2008 Annual Conference

Apr 2, 12:00 am – 5, 2008

The Midwest Art History Society's 35th annual meeting was held on April 2-5, 2008 in Chicago. Hosted by Loyola University, Columbia College Chicago and the Art Institute of Chicago, the conference took place with the partnership of DePaul University, Lake Forest College, and the School of the Art Institute of Chicago. Further assistance was provided by the Museum of Contemporary Art and the Terra Foundation American Art. The conference hotel was the Club Quarters, conveniently located in Chicago's Loop at 111 W. Adams Street.

The conference sessions and programs were selected with an eye to showcasing areas of specialization closely associated with Chicago and its educational and cultural institutions. Additional emphases on American and Renaissance art were designed to coordinate with the Terra Foundation of the Arts sponsored American Art American City initiative and the Renaissance Society of America (which met on April 3-5, 2008 at The Renaissance Chicago Hotel).

On Thursday and Friday a full range of scholarly sessions took place at the conference hotel. A welcome tea was held Thursday afternoon at the hotel. Thursday evening conference attendees were able to attend one of two talks at the Art Institute of Chicago, 111 S. Michigan Avenue: At 6:00 pm. in Fullerton Hall Tom Hines spoke on Hollywood design of the 1920s. At the same time in Morton Hall Judith Barter, Field-McCormick Chair of American Art at the museum, lectured on the Edward Hopper exhibition, on view nearby. Another American exhibition Watercolors by Winslow Homer: The Color of Light was installed in adjacent galleries.

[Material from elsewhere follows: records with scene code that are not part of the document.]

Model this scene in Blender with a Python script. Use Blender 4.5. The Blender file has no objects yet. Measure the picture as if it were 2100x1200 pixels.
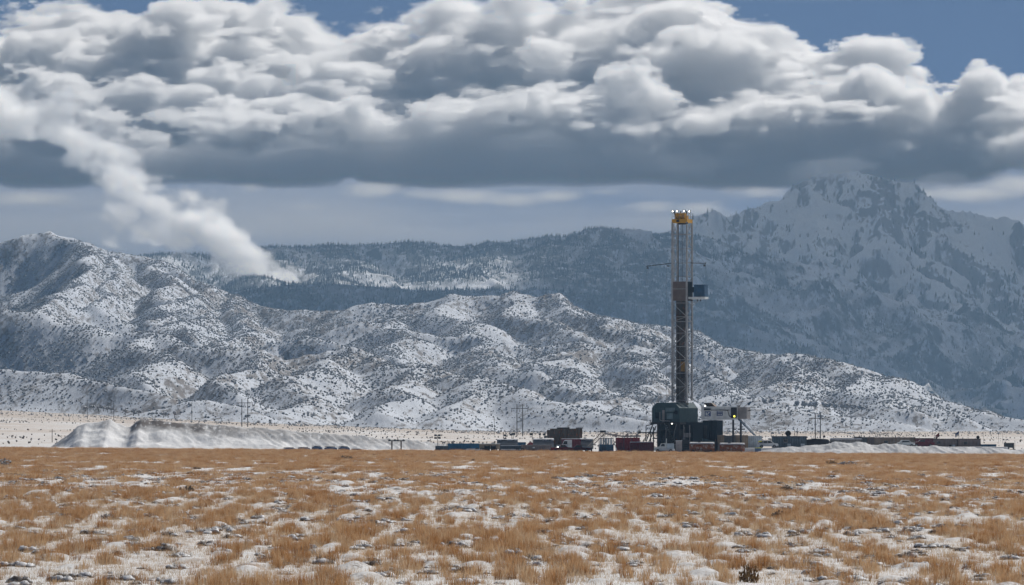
import bpy, math, random, time
import numpy as np
from mathutils import Vector, Matrix

# ------------------------------------------------------------------ camera, sky, sun, exposure
S = bpy.context.scene
FPX = 2100 / (2 * math.tan(math.radians(6)))      # focal length in photograph pixels (12 degree lens)
HC = 6.0                                          # camera height, m
HV = 875                                          # row of the horizon in the photograph
cam_data = bpy.data.cameras.new('camera')
cam = bpy.data.objects.new('camera', cam_data)
S.collection.objects.link(cam)
cam.location = (0, 0, HC)
cam.rotation_euler = (math.radians(90), 0, 0)
cam_data.sensor_width = 36
cam_data.lens = 18 / math.tan(math.radians(6))
cam_data.shift_y = (HV - 600) / 2100
cam_data.clip_start = 1
cam_data.clip_end = 120000
S.camera = cam

SUN_AZ, SUN_EL = 38, 43                           # azimuth clockwise from the view direction, elevation
world = bpy.data.worlds.new('World')
S.world = world
world.use_nodes = True
wt = world.node_tree
wt.nodes.clear()
sky = wt.nodes.new('ShaderNodeTexSky')
sky.sky_type = 'NISHITA'
sky.sun_disc = False
sky.sun_elevation = math.radians(SUN_EL)
sky.sun_rotation = math.radians(SUN_AZ)
sky.altitude = 3800
sky.air_density = 0.36
sky.dust_density = 0.15
sky.ozone_density = 3.0
wbg = wt.nodes.new('ShaderNodeBackground')
wbg.inputs['Strength'].default_value = 0.05
wout = wt.nodes.new('ShaderNodeOutputWorld')
wt.links.new(sky.outputs[0], wbg.inputs[0])
wt.links.new(wbg.outputs[0], wout.inputs[0])
sun_data = bpy.data.lights.new('sun', 'SUN')
sun_data.energy = 5.0
sun_data.angle = math.radians(0.5)
sun_data.color = (1.0, 0.945, 0.87)
sun = bpy.data.objects.new('sun', sun_data)
S.collection.objects.link(sun)
_a, _e = math.radians(SUN_AZ), math.radians(SUN_EL)
SUN_DIR = Vector((math.sin(_a) * math.cos(_e), math.cos(_a) * math.cos(_e), math.sin(_e)))
sun.rotation_euler = SUN_DIR.to_track_quat('Z', 'Y').to_euler()
S.view_settings.view_transform = 'Standard'
S.view_settings.look = 'None'
S.view_settings.exposure = -0.13
S.view_settings.gamma = 1
S.view_settings.use_curve_mapping = False
S.cycles.use_denoising = True
S.cycles.adaptive_threshold = 0.014
S.cycles.max_bounces = 26
S.cycles.diffuse_bounces = 3
S.cycles.volume_bounces = 24
S.cycles.transparent_max_bounces = 8
S.cycles.volume_step_rate = 2.0
HAZE_DENSITY = 3.7e-5
# ------------------------------------------------------------------ helpers
def at(u, v, y):
    """world point seen at column u, row v of the photograph when it stands y metres away"""
    return ((u - 1050) / FPX * y, y, HC + (HV - v) / FPX * y)

def tag(o, label=None, cat=None, group=None, kind=None):
    if label: o['label'] = label
    if cat: o['category'] = cat
    if group: o['group'] = group
    if kind: o['kind'] = kind
    return o

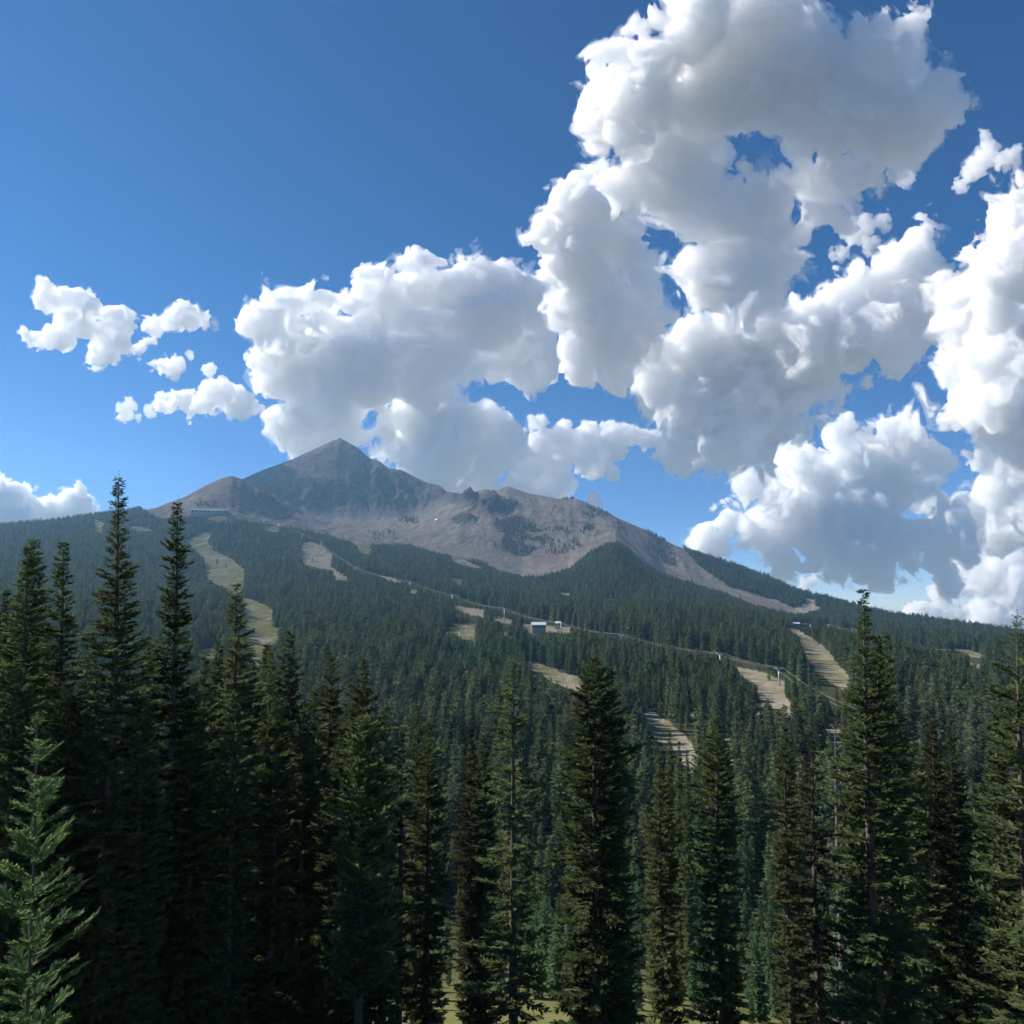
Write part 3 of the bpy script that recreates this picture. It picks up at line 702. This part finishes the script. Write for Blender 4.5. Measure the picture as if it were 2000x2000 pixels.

The MAHS business lunch took place on Friday. On Friday evening the Museum of Contemporary Photography, Columbia College Chicago, 600 S. Michigan, was the location of a MAHS reception. Saturday morning, April 5, The Museum of Contemporary Art, 220 East Chicago Avenue, hosted an early opening, continental breakfast, and curator's tour of the current exhibitions Alexander Calder in Focus and selections of the museum's permanent collection. The conference's morning sessions were also be held at the MCA. Loyola University Museum of Art, 820 North Michigan Avenue (just two blocks west of the MCA), was the site of a luncheon on Saturday. The conferences afternoon sessions were held at LUMA on Saturday where Gilded Glory: European Treasures from the Martin D'Arcy Collection were on view.

In addition to the scholarly sessions that developed from the Call for Papers, two additional sessions were presented: Recent Acquisitions of Renaissance Art in Midwest Collections chaired by Judith Mann of the Saint Louis Museum of Art, and a round table on recent conservation projects undertaken by the Art Institute of Chicago chaired by Martha Tedeschi.

Special attention was given to arranging MAHS sessions related, Renaissance art in conjunction with the Renaissance Society's concurrent conference. Included a special session to honor the late Charles Cuttler, co-founder of MAHS, chaired by Burton Dunbar of the University of Missouri, Kansas City, a session on women artists and patrons in early modern Europe chaired by Marilyn Dunn of Loyola University, and Ann Roberts's (Lake Forest College) session on Narration and Naturalism in Renaissance Art.